Texte Marion Briswalter – Photo P-O Jay

Le projet « Açaí’action »
Proposé au programme de coopération interrégionale Amazonie (2019-2022), Açaí’action tente de rapprocher les connaissances empiriques accumulées par les populations avec les connaissances scientifiques. Démarré en 2019, le programme est porté par le Cirad avec la participation de huit institutions d’enseignement et de recherche françaises, brésiliennes et surinamaises. L’idée étant de co-construire des connaissances et d’organiser des échanges entre ces trois pays fortement consommateurs des fruits de palmiers et qui partagent de nombreux défis, en particulier la préservation de la biodiversité exceptionnelle des forêts tropicales humides et la reconnaissance et l’inclusion sociale et économique des populations rurales.

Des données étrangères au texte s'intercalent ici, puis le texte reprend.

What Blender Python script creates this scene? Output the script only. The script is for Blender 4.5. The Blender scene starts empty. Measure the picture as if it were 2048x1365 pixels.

L’idée du projet est aussi de permettre aux participant·es d’approfondir leurs connaissances
sur l’ensemble des étapes de transformation et de commercialisation, pour les filières artisanale et industrielle qui coexistent au Brésil. Les échanges ont aussi permis de mettre en valeur une unité dans l’espace de coopération autour de pratiques de production et d’alimentation communes.